Crooked Hillary is a great unifier. [Audience chants: “Lock her up!”] It is incredible the deep state where they don’t even look at her. Isn’t it incredible? Think of it, 33,000 e-mails, she gets a subpoena from the United States Congress. Forget about all the other things, forget about — and you can never forget about Benghazi, ever. But forget about everything else. Never forget Benghazi.

Within a week of this venomous diatribe — just one of the hundreds Trump has unleashed in the last three years — pipe bombs packed with shards of broken glass were delivered to the homes and offices of two former Democratic presidents, a former Democratic vice president, a former Democratic candidate for president, a former attorney general, a former CIA director, a pro-Democrat philanthropist, a former Democratic congresswoman, a sitting Democratic congresswoman, a world-famous liberal-leaning actor and a major news organization. On Friday morning, two more bombs were interdicted after they were sent to a sitting Democratic senator and a former director of national intelligence.

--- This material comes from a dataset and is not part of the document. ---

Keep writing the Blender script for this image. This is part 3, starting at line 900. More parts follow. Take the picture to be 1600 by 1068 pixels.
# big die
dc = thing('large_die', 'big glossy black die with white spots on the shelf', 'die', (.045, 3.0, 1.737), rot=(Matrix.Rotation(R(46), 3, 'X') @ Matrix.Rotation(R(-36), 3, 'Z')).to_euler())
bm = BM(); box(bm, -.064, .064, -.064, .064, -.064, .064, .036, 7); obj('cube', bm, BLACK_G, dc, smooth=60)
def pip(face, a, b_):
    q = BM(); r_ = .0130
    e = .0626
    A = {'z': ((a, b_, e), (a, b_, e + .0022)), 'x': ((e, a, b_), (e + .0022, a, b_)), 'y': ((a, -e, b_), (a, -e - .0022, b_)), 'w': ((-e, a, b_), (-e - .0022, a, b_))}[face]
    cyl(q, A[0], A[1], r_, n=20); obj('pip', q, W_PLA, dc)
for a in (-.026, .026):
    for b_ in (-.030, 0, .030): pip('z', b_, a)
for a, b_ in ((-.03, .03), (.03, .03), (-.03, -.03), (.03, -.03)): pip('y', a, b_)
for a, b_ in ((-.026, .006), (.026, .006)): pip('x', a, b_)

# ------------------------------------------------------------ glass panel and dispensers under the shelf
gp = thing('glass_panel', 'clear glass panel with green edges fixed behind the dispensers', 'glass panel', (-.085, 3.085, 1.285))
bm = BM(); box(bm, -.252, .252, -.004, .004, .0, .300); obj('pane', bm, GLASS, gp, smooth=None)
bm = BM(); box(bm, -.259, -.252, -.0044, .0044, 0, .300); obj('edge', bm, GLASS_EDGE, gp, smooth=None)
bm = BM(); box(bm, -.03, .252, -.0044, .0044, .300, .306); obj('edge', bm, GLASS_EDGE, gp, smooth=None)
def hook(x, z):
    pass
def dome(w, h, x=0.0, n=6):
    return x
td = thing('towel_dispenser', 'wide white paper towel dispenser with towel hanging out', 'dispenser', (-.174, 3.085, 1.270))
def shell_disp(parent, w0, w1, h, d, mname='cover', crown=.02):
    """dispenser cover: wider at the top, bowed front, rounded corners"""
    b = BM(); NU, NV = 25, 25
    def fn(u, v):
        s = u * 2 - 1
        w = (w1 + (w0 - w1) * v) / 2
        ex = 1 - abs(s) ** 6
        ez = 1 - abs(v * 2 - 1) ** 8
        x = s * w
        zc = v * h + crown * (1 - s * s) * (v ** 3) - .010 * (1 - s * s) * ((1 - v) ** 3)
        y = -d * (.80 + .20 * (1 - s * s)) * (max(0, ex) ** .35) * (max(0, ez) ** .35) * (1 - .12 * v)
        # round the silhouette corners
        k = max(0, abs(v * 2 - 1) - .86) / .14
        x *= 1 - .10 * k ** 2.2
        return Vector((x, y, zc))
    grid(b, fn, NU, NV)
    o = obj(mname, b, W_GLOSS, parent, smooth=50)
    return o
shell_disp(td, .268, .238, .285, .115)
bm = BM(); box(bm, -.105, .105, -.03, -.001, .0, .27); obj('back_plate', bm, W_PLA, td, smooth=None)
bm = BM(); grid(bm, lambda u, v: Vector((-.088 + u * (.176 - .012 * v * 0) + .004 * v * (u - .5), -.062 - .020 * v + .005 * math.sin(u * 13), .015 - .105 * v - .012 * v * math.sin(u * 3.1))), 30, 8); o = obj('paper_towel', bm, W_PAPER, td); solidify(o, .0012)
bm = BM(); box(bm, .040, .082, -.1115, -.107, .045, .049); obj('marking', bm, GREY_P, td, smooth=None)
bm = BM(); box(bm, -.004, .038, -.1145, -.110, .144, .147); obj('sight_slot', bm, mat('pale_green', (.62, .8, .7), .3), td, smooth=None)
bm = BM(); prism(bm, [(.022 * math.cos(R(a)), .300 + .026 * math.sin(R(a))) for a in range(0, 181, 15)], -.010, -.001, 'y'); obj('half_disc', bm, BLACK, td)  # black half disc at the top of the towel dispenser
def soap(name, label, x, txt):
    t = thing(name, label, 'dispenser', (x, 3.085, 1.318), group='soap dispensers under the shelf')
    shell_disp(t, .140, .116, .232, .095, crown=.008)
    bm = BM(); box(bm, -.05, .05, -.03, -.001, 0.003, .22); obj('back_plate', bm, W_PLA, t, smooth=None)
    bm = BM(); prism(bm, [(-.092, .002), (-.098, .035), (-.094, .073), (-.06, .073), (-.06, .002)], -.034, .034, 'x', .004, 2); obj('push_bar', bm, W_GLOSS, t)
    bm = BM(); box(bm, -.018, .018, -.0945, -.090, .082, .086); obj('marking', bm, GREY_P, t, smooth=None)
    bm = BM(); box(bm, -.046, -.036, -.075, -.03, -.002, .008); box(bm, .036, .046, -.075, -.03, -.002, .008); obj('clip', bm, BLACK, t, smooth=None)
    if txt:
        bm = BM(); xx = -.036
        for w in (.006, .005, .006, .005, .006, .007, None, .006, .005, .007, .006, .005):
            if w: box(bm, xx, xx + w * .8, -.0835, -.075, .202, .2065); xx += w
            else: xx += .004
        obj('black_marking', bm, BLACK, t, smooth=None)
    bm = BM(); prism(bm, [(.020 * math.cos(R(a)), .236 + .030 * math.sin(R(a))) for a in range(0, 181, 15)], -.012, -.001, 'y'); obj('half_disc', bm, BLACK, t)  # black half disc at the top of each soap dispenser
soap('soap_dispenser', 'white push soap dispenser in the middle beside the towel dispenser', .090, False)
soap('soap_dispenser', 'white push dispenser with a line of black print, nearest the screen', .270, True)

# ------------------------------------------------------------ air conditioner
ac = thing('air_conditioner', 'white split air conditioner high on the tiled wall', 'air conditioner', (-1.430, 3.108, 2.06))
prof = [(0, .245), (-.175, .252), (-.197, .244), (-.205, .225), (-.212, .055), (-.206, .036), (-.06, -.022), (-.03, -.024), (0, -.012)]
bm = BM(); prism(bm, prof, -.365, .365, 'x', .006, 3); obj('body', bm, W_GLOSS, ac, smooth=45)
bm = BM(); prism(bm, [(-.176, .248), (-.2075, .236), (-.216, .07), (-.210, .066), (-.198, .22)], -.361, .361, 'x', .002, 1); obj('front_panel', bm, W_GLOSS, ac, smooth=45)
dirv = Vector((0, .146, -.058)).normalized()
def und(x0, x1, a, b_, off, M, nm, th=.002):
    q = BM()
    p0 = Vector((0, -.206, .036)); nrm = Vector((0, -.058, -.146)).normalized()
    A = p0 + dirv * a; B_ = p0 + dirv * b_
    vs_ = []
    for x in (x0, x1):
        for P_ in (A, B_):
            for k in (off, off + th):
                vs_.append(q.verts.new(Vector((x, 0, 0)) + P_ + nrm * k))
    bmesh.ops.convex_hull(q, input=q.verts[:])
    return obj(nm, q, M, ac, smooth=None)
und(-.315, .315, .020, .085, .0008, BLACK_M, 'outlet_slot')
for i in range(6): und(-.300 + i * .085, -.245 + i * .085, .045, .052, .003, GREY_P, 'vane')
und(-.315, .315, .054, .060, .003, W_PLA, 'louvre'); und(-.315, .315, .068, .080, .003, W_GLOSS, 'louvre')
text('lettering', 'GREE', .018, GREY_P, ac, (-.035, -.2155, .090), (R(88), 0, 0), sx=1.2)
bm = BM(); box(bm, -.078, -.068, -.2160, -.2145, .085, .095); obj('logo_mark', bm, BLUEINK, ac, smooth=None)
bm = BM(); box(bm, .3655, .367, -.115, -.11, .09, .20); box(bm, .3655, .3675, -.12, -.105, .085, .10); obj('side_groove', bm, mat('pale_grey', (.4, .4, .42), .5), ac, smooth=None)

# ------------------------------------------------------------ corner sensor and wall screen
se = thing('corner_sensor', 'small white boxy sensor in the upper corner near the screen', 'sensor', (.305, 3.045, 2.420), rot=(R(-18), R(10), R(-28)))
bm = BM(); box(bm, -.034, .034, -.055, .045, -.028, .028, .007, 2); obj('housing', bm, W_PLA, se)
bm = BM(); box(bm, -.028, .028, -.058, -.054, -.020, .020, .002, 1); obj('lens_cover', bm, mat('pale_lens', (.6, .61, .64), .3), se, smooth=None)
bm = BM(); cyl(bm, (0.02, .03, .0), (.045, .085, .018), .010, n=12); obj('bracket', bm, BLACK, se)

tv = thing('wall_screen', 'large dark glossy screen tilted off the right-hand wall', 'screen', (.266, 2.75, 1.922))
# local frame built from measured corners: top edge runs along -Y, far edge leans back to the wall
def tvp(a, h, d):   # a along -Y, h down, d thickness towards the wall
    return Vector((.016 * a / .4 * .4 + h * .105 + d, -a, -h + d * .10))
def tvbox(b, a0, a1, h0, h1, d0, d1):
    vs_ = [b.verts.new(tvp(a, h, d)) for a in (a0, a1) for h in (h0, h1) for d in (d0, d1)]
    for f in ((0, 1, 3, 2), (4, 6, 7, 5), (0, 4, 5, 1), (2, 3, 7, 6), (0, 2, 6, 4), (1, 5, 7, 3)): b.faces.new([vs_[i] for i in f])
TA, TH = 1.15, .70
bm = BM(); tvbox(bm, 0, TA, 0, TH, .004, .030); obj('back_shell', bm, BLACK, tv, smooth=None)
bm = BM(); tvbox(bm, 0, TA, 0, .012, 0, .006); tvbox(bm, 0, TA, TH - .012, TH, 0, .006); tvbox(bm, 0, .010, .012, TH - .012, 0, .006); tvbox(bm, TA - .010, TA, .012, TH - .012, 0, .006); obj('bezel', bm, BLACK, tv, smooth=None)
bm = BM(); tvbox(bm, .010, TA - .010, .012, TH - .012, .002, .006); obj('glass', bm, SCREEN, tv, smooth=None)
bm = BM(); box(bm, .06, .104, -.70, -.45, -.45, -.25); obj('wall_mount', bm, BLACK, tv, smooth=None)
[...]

What do these people have in common? They are all either Democrats, critics of Donald Trump, or both. At one time or another, and many times for most, Trump has leveled his invective against each and every one of the bomb recipients.

The term “stochastic terrorism” was coined by a DailyKos blogger several years ago, and is defined as, “The use of mass communication to incite random actors to carry out violent or terrorist acts that are statistically predictable but individually unpredictable.” The word is derived from the Greek stochastikos, which translates to mean “skillful in aiming.”

Make no mistake: I neither believe nor allege that Donald Trump has any knowledge whatsoever about the origin and intent of this attempted bombing spree. But someone out there was listening to Trump’s every word. His name is Cesar Sayoc Jr., a Florida man with a long history of making threats who has been arrested for posting these pipe bombs. I believe Sayoc listened long and hard to what Trump was saying, and finally decided to pull the pin.

I do not believe there are accidents in politics. Trump’s long record of cheerfully inciting violence with his bombastic rhetoric has been well-documented. He may be willfully and brazenly ignorant on matters of vital national import, but he is as media savvy as any man alive today. If nothing else, Donald Trump is very “skillful in aiming.”

An example of that savvy is the laughable fact that Trump has blamed the media itself for the current poisonous tone even as he deliberately uses that media to establish that very tone. His defenders have taken to the airwaves to blame the recipients of these bombs, claiming it is all a “false flag” operation to generate sympathy for the Democrats on the eve of the midterm elections. Their best argument? The bombs didn’t explode, therefore the whole thing is fake. These claims are old tricks found on the pages of an old, bloody book that should never have left the shelf.

Earlier this week during a rally in Houston, Donald Trump proudly named himself a “nationalist.” Those still trying to whistle past the bare-naked truth of that statement argued that he doesn’t really know what the word means, he’s just doing his “America First” routine. Balderdash.

Trump’s proclamation was yet another escalation of his deep dive toward right-wing authoritarian rule, and I believe Cesar Sayoc took the cue and put bombs in the mail. Donald Trump knows exactly what he is doing, as do his fervent supporters, and it is high time the rest of us got right with the truth of this before it is too late. “When someone shows you who they are,” said poet Maya Angelou, “believe them the first time.”